— Start of Provided data —

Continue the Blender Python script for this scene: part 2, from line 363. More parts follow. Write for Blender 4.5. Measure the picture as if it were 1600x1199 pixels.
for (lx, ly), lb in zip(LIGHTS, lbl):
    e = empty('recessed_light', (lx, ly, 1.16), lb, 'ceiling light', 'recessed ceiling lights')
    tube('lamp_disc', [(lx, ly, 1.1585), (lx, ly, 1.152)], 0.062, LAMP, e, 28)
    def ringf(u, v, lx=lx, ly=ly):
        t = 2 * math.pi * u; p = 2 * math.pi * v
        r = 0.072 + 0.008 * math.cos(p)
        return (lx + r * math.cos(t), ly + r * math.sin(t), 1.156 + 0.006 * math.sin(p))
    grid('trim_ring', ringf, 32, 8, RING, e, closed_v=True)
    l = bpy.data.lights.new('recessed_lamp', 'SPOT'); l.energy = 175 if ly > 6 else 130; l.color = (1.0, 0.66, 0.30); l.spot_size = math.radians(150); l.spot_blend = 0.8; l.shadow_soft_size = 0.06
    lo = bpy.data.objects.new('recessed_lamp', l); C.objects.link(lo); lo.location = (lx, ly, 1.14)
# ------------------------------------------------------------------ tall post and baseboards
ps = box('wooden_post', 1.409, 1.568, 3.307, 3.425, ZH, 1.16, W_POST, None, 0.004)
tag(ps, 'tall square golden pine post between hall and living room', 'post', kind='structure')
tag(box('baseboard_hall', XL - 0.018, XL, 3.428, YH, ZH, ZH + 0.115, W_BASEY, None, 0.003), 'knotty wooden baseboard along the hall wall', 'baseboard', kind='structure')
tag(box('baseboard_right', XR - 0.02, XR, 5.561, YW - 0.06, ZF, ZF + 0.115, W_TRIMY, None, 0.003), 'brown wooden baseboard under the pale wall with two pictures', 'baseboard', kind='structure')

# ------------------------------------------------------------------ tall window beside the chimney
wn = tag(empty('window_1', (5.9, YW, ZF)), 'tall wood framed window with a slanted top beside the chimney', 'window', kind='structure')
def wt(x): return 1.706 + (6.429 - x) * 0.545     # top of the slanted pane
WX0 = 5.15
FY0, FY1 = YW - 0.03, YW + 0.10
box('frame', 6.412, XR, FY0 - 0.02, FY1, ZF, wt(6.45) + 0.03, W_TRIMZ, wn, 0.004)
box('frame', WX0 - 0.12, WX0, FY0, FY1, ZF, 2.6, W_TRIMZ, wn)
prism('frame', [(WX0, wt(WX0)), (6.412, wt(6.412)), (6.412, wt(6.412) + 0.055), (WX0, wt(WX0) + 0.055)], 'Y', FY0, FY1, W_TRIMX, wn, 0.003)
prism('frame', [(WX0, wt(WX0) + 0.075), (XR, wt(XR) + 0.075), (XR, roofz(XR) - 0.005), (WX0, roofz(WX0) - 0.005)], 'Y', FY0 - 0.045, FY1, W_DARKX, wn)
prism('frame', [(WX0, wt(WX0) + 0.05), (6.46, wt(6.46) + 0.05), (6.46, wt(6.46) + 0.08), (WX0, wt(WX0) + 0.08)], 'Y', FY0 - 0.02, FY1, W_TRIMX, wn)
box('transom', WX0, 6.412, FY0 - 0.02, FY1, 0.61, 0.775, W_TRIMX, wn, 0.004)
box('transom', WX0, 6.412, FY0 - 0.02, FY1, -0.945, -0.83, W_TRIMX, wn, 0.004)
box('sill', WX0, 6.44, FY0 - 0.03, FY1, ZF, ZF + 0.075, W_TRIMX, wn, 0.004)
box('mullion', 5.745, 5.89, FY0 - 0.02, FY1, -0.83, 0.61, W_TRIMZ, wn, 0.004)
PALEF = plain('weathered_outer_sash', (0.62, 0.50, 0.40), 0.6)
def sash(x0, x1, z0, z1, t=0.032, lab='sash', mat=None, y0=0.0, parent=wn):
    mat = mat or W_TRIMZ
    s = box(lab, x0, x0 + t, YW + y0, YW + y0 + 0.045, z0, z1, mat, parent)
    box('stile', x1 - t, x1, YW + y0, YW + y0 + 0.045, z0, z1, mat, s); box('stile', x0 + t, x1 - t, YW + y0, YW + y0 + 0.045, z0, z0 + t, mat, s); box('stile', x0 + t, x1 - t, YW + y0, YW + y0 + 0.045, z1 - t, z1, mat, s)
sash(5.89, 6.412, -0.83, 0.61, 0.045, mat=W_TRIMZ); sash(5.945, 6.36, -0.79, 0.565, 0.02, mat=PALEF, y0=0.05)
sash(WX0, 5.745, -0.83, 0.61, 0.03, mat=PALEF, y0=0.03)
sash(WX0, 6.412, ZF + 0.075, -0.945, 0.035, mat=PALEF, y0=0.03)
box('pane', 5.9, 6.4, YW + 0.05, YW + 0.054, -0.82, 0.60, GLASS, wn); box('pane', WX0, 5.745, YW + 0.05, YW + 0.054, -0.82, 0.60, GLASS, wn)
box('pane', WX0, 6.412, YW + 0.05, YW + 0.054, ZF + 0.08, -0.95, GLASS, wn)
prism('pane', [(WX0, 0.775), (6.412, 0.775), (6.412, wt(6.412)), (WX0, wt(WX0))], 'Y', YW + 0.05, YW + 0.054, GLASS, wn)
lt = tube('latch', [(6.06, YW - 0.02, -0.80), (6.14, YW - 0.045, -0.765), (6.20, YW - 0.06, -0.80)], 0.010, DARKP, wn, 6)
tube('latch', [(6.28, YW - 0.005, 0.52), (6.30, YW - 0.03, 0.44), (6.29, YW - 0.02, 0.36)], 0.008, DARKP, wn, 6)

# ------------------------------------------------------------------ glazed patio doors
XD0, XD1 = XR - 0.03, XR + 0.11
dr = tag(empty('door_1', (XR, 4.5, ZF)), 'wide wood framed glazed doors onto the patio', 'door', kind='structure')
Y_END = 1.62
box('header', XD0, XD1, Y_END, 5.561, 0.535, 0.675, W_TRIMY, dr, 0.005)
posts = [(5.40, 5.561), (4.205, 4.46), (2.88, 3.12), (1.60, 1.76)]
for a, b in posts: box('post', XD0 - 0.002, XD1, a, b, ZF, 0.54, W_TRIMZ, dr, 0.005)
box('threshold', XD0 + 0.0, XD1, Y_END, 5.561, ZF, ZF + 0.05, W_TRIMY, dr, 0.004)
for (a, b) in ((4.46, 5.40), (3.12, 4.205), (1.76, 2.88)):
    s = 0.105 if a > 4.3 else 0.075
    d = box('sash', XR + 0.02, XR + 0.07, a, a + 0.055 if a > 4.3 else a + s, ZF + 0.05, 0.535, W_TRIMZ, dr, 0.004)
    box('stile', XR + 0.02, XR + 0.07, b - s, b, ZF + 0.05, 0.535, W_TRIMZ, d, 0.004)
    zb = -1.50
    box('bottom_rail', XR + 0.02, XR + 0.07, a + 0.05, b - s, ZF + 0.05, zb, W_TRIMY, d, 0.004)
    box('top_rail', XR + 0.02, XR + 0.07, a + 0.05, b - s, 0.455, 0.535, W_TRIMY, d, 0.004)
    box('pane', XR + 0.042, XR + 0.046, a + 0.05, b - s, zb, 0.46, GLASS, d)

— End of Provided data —

▶ [Work to do]:
Retype the material above, line by line, exactly.

▶ [Task response]:
Continue the Blender Python script for this scene: part 2, from line 363. More parts follow. Write for Blender 4.5. Measure the picture as if it were 1600x1199 pixels.
for (lx, ly), lb in zip(LIGHTS, lbl):
    e = empty('recessed_light', (lx, ly, 1.16), lb, 'ceiling light', 'recessed ceiling lights')
    tube('lamp_disc', [(lx, ly, 1.1585), (lx, ly, 1.152)], 0.062, LAMP, e, 28)
    def ringf(u, v, lx=lx, ly=ly):
        t = 2 * math.pi * u; p = 2 * math.pi * v
        r = 0.072 + 0.008 * math.cos(p)
        return (lx + r * math.cos(t), ly + r * math.sin(t), 1.156 + 0.006 * math.sin(p))
    grid('trim_ring', ringf, 32, 8, RING, e, closed_v=True)
    l = bpy.data.lights.new('recessed_lamp', 'SPOT'); l.energy = 175 if ly > 6 else 130; l.color = (1.0, 0.66, 0.30); l.spot_size = math.radians(150); l.spot_blend = 0.8; l.shadow_soft_size = 0.06
    lo = bpy.data.objects.new('recessed_lamp', l); C.objects.link(lo); lo.location = (lx, ly, 1.14)
# ------------------------------------------------------------------ tall post and baseboards
ps = box('wooden_post', 1.409, 1.568, 3.307, 3.425, ZH, 1.16, W_POST, None, 0.004)
tag(ps, 'tall square golden pine post between hall and living room', 'post', kind='structure')
tag(box('baseboard_hall', XL - 0.018, XL, 3.428, YH, ZH, ZH + 0.115, W_BASEY, None, 0.003), 'knotty wooden baseboard along the hall wall', 'baseboard', kind='structure')
tag(box('baseboard_right', XR - 0.02, XR, 5.561, YW - 0.06, ZF, ZF + 0.115, W_TRIMY, None, 0.003), 'brown wooden baseboard under the pale wall with two pictures', 'baseboard', kind='structure')

# ------------------------------------------------------------------ tall window beside the chimney
wn = tag(empty('window_1', (5.9, YW, ZF)), 'tall wood framed window with a slanted top beside the chimney', 'window', kind='structure')
def wt(x): return 1.706 + (6.429 - x) * 0.545     # top of the slanted pane
WX0 = 5.15
FY0, FY1 = YW - 0.03, YW + 0.10
box('frame', 6.412, XR, FY0 - 0.02, FY1, ZF, wt(6.45) + 0.03, W_TRIMZ, wn, 0.004)
box('frame', WX0 - 0.12, WX0, FY0, FY1, ZF, 2.6, W_TRIMZ, wn)
prism('frame', [(WX0, wt(WX0)), (6.412, wt(6.412)), (6.412, wt(6.412) + 0.055), (WX0, wt(WX0) + 0.055)], 'Y', FY0, FY1, W_TRIMX, wn, 0.003)
prism('frame', [(WX0, wt(WX0) + 0.075), (XR, wt(XR) + 0.075), (XR, roofz(XR) - 0.005), (WX0, roofz(WX0) - 0.005)], 'Y', FY0 - 0.045, FY1, W_DARKX, wn)
prism('frame', [(WX0, wt(WX0) + 0.05), (6.46, wt(6.46) + 0.05), (6.46, wt(6.46) + 0.08), (WX0, wt(WX0) + 0.08)], 'Y', FY0 - 0.02, FY1, W_TRIMX, wn)
box('transom', WX0, 6.412, FY0 - 0.02, FY1, 0.61, 0.775, W_TRIMX, wn, 0.004)
box('transom', WX0, 6.412, FY0 - 0.02, FY1, -0.945, -0.83, W_TRIMX, wn, 0.004)
box('sill', WX0, 6.44, FY0 - 0.03, FY1, ZF, ZF + 0.075, W_TRIMX, wn, 0.004)
box('mullion', 5.745, 5.89, FY0 - 0.02, FY1, -0.83, 0.61, W_TRIMZ, wn, 0.004)
PALEF = plain('weathered_outer_sash', (0.62, 0.50, 0.40), 0.6)
def sash(x0, x1, z0, z1, t=0.032, lab='sash', mat=None, y0=0.0, parent=wn):
    mat = mat or W_TRIMZ
    s = box(lab, x0, x0 + t, YW + y0, YW + y0 + 0.045, z0, z1, mat, parent)
    box('stile', x1 - t, x1, YW + y0, YW + y0 + 0.045, z0, z1, mat, s); box('stile', x0 + t, x1 - t, YW + y0, YW + y0 + 0.045, z0, z0 + t, mat, s); box('stile', x0 + t, x1 - t, YW + y0, YW + y0 + 0.045, z1 - t, z1, mat, s)
sash(5.89, 6.412, -0.83, 0.61, 0.045, mat=W_TRIMZ); sash(5.945, 6.36, -0.79, 0.565, 0.02, mat=PALEF, y0=0.05)
sash(WX0, 5.745, -0.83, 0.61, 0.03, mat=PALEF, y0=0.03)
sash(WX0, 6.412, ZF + 0.075, -0.945, 0.035, mat=PALEF, y0=0.03)
box('pane', 5.9, 6.4, YW + 0.05, YW + 0.054, -0.82, 0.60, GLASS, wn); box('pane', WX0, 5.745, YW + 0.05, YW + 0.054, -0.82, 0.60, GLASS, wn)
box('pane', WX0, 6.412, YW + 0.05, YW + 0.054, ZF + 0.08, -0.95, GLASS, wn)
prism('pane', [(WX0, 0.775), (6.412, 0.775), (6.412, wt(6.412)), (WX0, wt(WX0))], 'Y', YW + 0.05, YW + 0.054, GLASS, wn)
lt = tube('latch', [(6.06, YW - 0.02, -0.80), (6.14, YW - 0.045, -0.765), (6.20, YW - 0.06, -0.80)], 0.010, DARKP, wn, 6)
tube('latch', [(6.28, YW - 0.005, 0.52), (6.30, YW - 0.03, 0.44), (6.29, YW - 0.02, 0.36)], 0.008, DARKP, wn, 6)

# ------------------------------------------------------------------ glazed patio doors
XD0, XD1 = XR - 0.03, XR + 0.11
dr = tag(empty('door_1', (XR, 4.5, ZF)), 'wide wood framed glazed doors onto the patio', 'door', kind='structure')
Y_END = 1.62
box('header', XD0, XD1, Y_END, 5.561, 0.535, 0.675, W_TRIMY, dr, 0.005)
posts = [(5.40, 5.561), (4.205, 4.46), (2.88, 3.12), (1.60, 1.76)]
for a, b in posts: box('post', XD0 - 0.002, XD1, a, b, ZF, 0.54, W_TRIMZ, dr, 0.005)
box('threshold', XD0 + 0.0, XD1, Y_END, 5.561, ZF, ZF + 0.05, W_TRIMY, dr, 0.004)
for (a, b) in ((4.46, 5.40), (3.12, 4.205), (1.76, 2.88)):
    s = 0.105 if a > 4.3 else 0.075
    d = box('sash', XR + 0.02, XR + 0.07, a, a + 0.055 if a > 4.3 else a + s, ZF + 0.05, 0.535, W_TRIMZ, dr, 0.004)
    box('stile', XR + 0.02, XR + 0.07, b - s, b, ZF + 0.05, 0.535, W_TRIMZ, d, 0.004)
    zb = -1.50
    box('bottom_rail', XR + 0.02, XR + 0.07, a + 0.05, b - s, ZF + 0.05, zb, W_TRIMY, d, 0.004)
    box('top_rail', XR + 0.02, XR + 0.07, a + 0.05, b - s, 0.455, 0.535, W_TRIMY, d, 0.004)
    box('pane', XR + 0.042, XR + 0.046, a + 0.05, b - s, zb, 0.46, GLASS, d)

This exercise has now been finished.